**AIM OF THE TASK**
Would you pull out every line of the material that contains the string "picture"?

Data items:
——

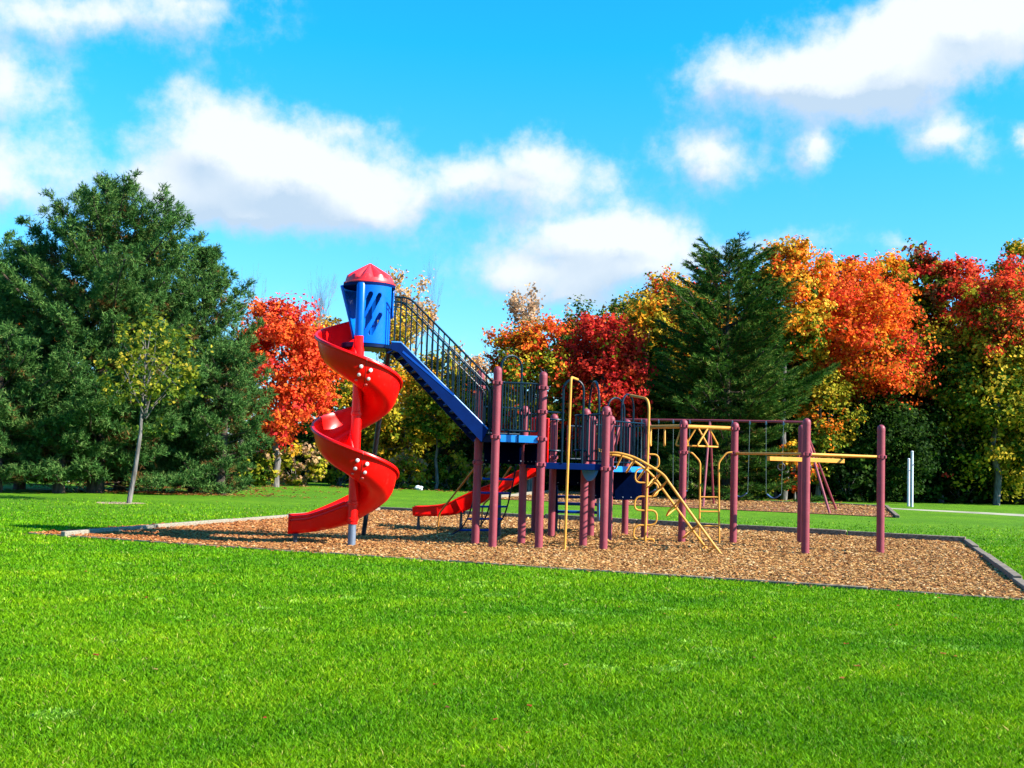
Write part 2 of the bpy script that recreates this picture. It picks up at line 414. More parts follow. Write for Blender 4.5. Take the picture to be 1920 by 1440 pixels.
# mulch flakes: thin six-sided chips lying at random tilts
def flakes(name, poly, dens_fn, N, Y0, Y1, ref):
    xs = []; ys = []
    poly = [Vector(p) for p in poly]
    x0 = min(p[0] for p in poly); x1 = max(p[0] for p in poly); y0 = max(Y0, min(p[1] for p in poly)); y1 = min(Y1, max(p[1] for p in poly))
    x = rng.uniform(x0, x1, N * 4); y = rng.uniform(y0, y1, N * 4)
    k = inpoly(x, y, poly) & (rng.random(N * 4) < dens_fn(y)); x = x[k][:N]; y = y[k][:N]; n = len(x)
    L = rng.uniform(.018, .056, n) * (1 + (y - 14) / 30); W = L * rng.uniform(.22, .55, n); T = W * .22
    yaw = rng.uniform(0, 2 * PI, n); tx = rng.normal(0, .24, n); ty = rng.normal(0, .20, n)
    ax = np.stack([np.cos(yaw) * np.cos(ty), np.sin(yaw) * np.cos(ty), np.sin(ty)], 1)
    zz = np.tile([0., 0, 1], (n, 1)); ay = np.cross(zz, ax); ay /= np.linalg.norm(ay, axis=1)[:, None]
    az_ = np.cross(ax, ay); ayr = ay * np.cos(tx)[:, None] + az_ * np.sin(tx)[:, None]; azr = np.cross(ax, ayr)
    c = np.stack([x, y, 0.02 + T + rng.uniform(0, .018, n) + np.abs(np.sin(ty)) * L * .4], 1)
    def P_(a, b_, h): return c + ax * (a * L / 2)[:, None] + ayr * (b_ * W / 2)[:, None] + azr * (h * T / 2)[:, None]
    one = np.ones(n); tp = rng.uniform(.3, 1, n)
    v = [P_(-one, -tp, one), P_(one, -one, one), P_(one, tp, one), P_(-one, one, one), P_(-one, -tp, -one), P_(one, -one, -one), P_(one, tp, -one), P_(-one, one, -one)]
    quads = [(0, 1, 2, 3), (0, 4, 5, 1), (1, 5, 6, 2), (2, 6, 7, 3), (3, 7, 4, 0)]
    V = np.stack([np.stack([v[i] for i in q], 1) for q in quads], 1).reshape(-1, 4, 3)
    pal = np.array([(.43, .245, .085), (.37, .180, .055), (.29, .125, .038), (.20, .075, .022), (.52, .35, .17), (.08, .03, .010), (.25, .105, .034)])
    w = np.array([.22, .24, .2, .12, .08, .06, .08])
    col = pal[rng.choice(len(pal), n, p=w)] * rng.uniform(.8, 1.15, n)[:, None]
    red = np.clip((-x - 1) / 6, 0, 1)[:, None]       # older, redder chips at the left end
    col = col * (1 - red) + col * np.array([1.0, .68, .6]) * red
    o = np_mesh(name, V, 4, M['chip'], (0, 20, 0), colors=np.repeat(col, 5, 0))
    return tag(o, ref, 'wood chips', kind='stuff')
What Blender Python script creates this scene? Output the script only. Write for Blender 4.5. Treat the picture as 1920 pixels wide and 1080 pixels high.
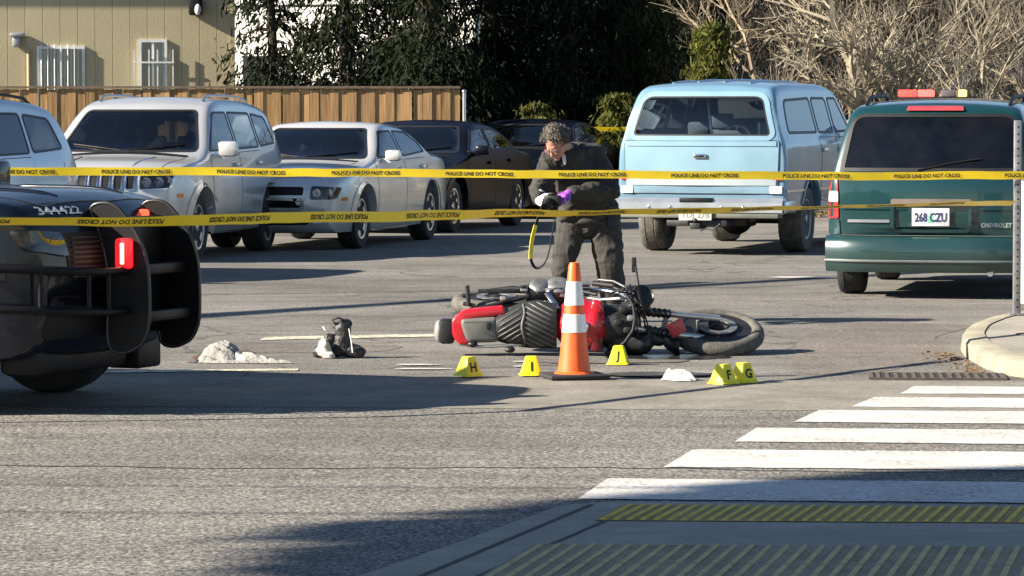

——

**RESPONSE**
Write part 2 of the bpy script that recreates this picture. It picks up at line 414. More parts follow. Write for Blender 4.5. Take the picture to be 1920 by 1440 pixels.
What Blender Python script creates this scene? Output the script only. Write for Blender 4.5. Treat the picture as 1920 pixels wide and 1080 pixels high.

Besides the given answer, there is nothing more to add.